Se Boechat vivesse...

Transparência, simplicidade, informalismo, improviso, bom humor, ironia fina e precisa, uma sintonia meio que química com o público, uma forma irreverente e divertida de fazer jornalismo que acaba entretendo o telespectador, o ouvinte de rádio ou o leitor de jornal. Eis aí o que Ricardo Eugênio Boechat conseguiu amalgamar com maestria em sua vida de comunicador, num três em um jornalístico mágico e sedutor, além de inédito num País em que a imprensa nem sempre logra cumprir fielmente seu magno papel de lanterna da democracia.

Boechat chutava com as duas (âncora de TV e rádio) e ainda tinha uma cabeceada (coluna em periódico) fatal. Era o "Pelé do Jornalismo". Porém, além de todo esse talento, o que de fato atraiu em torno de si notório respeito, até dos destinatários de suas críticas mais ácidas, foi a sua independência. E assim foi nessas três modalidades ao longo de sua intensa vida jornalística.

Difícil avaliar, pois, a abrupta saída do cenário nacional de um formador de opinião desse quilate, ainda mais em hora tão estratégica de retomada do crescimento econômico e de construção de uma democracia autêntica, mais transparente, que privilegie o mérito, a probidade e as liberdades civis e democráticas.

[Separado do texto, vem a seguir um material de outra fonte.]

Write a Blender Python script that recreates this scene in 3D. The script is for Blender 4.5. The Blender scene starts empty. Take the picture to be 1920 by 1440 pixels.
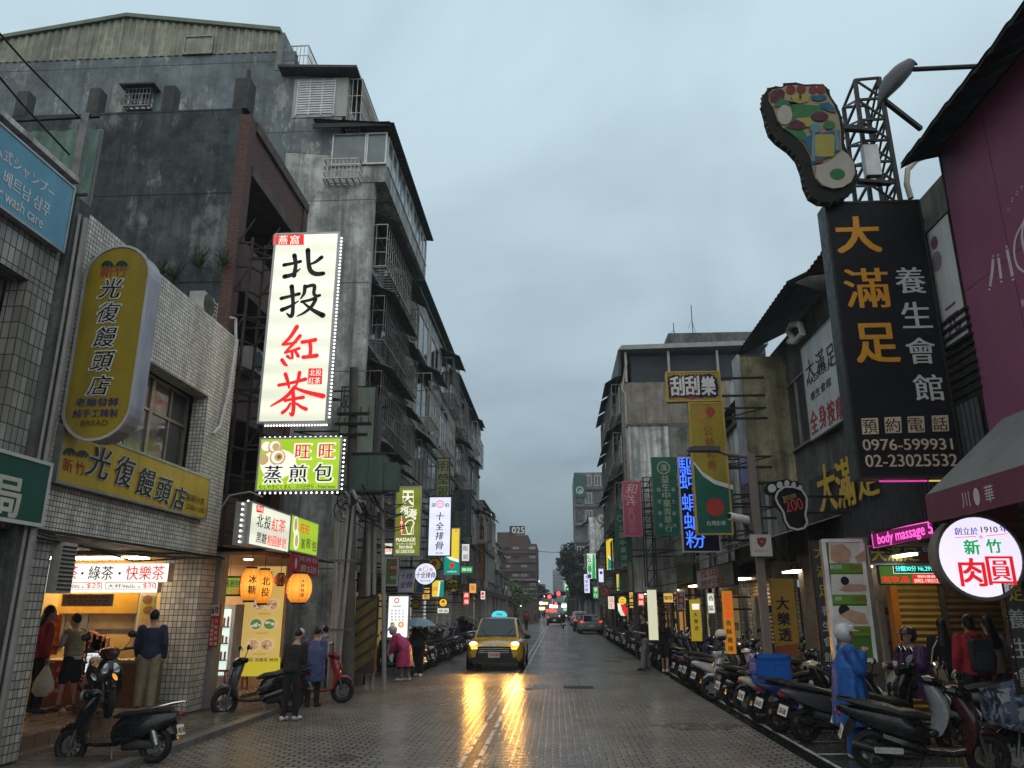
import bpy, math, random
from mathutils import Vector as V, Matrix
random.seed(7)
R = math.radians
scene = bpy.context.scene
col = scene.collection

# ------------------------------------------------------------------ camera
FPX, EYE = 1442.0, 1.9
PITCH, YAW = R(16.312), R(3.238)
cam_d = bpy.data.cameras.new('camera'); cam = bpy.data.objects.new('camera', cam_d); col.objects.link(cam)
cam_d.sensor_width = 36; cam_d.lens = FPX / 1920 * 36; cam_d.clip_start = .1; cam_d.clip_end = 6000
cam.location = (0, 0, EYE); cam.rotation_euler = (R(90) + PITCH, 0, YAW)
scene.camera = cam

# ------------------------------------------------------------------ world: a dusk overcast sky
SUN_EL, SUN_AZ = R(52), R(180)
w = bpy.data.worlds.new('World'); scene.world = w; w.use_nodes = True
wt = w.node_tree; wt.nodes.clear()
def wn(t, **k):
    n = wt.nodes.new(t)
    for a, b in k.items(): setattr(n, a, b)
    return n
sky = wn('ShaderNodeTexSky', sky_type='NISHITA', sun_disc=False, sun_elevation=SUN_EL, sun_rotation=SUN_AZ, air_density=2.0, dust_density=4.0)
tc = wn('ShaderNodeTexCoord'); sep = wn('ShaderNodeSeparateXYZ')
wt.links.new(tc.outputs['Generated'], sep.inputs[0])
rp = wn('ShaderNodeValToRGB')
stops = [(0, (.135, .192, .232)), (.10, (.185, .255, .302)), (.2, (.30, .395, .455)), (.33, (.40, .515, .585)), (.62, (.475, .615, .69)), (1, (.50, .63, .70))]
e = rp.color_ramp.elements
e[0].position, e[0].color = 0, (*stops[0][1], 1); e[1].position, e[1].color = 1, (*stops[-1][1], 1)
for p, c in stops[1:-1]:
    q = e.new(p); q.color = (*c, 1)
wt.links.new(sep.outputs[2], rp.inputs[0])
# cloud sheets: direction projected on a flat ceiling
mx = wn('ShaderNodeMath', operation='MAXIMUM'); mx.inputs[1].default_value = .06; wt.links.new(sep.outputs[2], mx.inputs[0])
dv = wn('ShaderNodeVectorMath', operation='SCALE'); iv = wn('ShaderNodeMath', operation='DIVIDE'); iv.inputs[0].default_value = 1
ad = wn('ShaderNodeMath', operation='ADD'); ad.inputs[1].default_value = .18
wt.links.new(mx.outputs[0], ad.inputs[0]); wt.links.new(ad.outputs[0], iv.inputs[1])
wt.links.new(tc.outputs['Generated'], dv.inputs[0]); wt.links.new(iv.outputs[0], dv.inputs['Scale'])
nz = wn('ShaderNodeTexNoise'); nz.inputs['Scale'].default_value = 1.5; nz.inputs['Detail'].default_value = 7; nz.inputs['Roughness'].default_value = .52; nz.inputs['Distortion'].default_value = .35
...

O legado, contudo, fica. A imprensa pátria haverá de viabilizar o surgimento de outros Boechats, no que tange à sensatez, coragem e credibilidade sustentável pela independência do jornalista para que nos tornemos enfim uma sociedade verdadeiramente livre, viciada em democracia, sedenta de justiça legal e social e amante da paz pública.

Paz pública... Se Boechat vivesse, o pacote anticrime de Moro estaria segurado. Com sua encantadora irreverência e coerência à la Barbosa Lima Sobrinho, o imortal da ABI, Boechat mandaria aos capi do crime organizado um recado mais ou menos assim: "O trema caiu só na ortografia; para os bandidos, não! Então, TREMA a bandidagem!". Independência é tudo.